The Bobcats had created a basketball frenzy at a “hockey school.” In the past week, the term “Quinnipiac” has reached its third-highest traffic of the past five years, according to Google trends. The only periods when the school was a hotter topic was in early April of 2013 and 2016, stretches when the men’s ice hockey team reached the national title games.
This suggests that Quinnipiac has a winning culture as opposed to a hockey culture, right? Hold your horses.
Seven Quinnipiac teams won titles in the 2015-2016 season. Along with men’s ice hockey, the Bobcats won championships in women’s rugby, women’s cross country, women’s ice hockey, men’s lacrosse, women’s golf and women’s tennis. The rugby team captured its first national title while the women’s golf and men’s lacrosse teams made their debuts in their respective national tournaments. What kind of love did they receive?
When the women’s golf team made the NCAA Tournament, the university only dedicated two tweets to the action. While the national tournament win for the men’s lacrosse team and NIRA National Championship win for women’s rugby garnered more university attention on social media, @QuinnipiacU did not direct live attention to it. Rewind to the NCAA title game for the men’s ice hockey team on April 9, and the university was running social media from the press box of Amalie Arena, giving live updates to a nationally-broadcasted game.
This doesn’t suggest that Quinnipiac and its community are fair-weather fans. It tells that #BobcatNation roots for teams when it serves a personal purpose.
The school is perfectly fine with it, too.
“I try to look at not just the team’s athletics in terms of their success on the field, or on the ice or on the court, or wherever it is, but what it is doing to extend the good name of Quinnipiac far and wide.”
Those are words from University President John Lahey in an interview with The Quinnipiac Chronicle last April in regards to an email he sent out congratulating the men’s ice hockey team following its Frozen Four run. The women’s rugby team followed up that email with a tweet that said it would have liked the same recognition and included a hashtag saying “#stopignoringfemaleathletes.”
Quinnipiac has made it no secret that it will delegate support to teams based on the recognition they bring to the university. Similarly, students will support the teams that bring along the best personal benefits.

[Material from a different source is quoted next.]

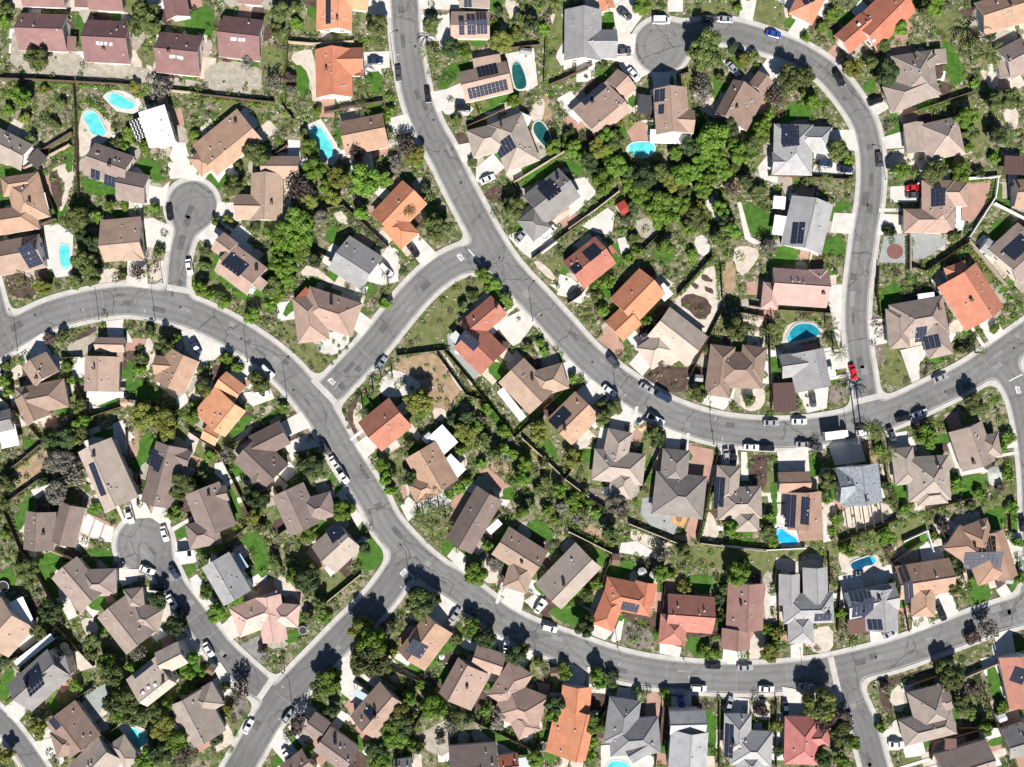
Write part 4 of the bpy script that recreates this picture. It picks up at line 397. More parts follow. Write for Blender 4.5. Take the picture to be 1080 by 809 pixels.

While Quinnipiac students get a premium college hockey product on the ice, that is not necessarily what attracts them to the game. If it was, then contingents wouldn’t leave Saturday tilts early to embark on their raucous, and often regrettable, trips to Toad’s Place.
Many of the loudest fan moments I have heard at High Point Solutions Arena had little to do with on-ice play. Singing and dancing along to “Tequila,” “Don’t Stop Believin’” and “Livin’ on a Prayer” are light-hearted Quinnipiac staples that take place in a hockey rink. The same student section, however, also loves to bond over yelling “SUCKS” after the opposition’s player introductions.
Yes, there are people who are hooked on rooting for the hockey team. However, Quinnipiac games are equal parts Snapchat opportunity, pregame location and social gathering as they are hockey spectacles.
The same effect has not applied to other sports. The perennially dominant women’s ice hockey, men’s lacrosse and women’s rugby teams here at Quinnipiac will not garner the same attention because they are not seen as flashy sports or stories students can show to their friends at home.
Four letters separate these sports from the runs women’s basketball and men’s ice hockey have pulled off: ESPN. Until these teams are accepted and embraced by local and national media, the fans will not see them as an equally valuable asset to share with their friends.
The women’s basketball team’s run to the Sweet 16 was the culmination of decades of work. Yet, when someone brings up Quinnipiac basketball in the coming weeks or months, what will come first: a selfless team that made an improbable trip through the NCAA tournament or Geno Auriemma stunting a Quinnipiac T-shirt like Clark Kent?
As a Connecticut resident, I am honestly not sure. People gobbled up the story that Auriemma was supporting his in-state competitor, and the broadcast made a point of bringing the photos during Quinnipiac’s loss to South Carolina on Saturday.
Frankly, the school is more concerned with Quinnipiac building its brand than how it gets there, and students want to be seen along with it.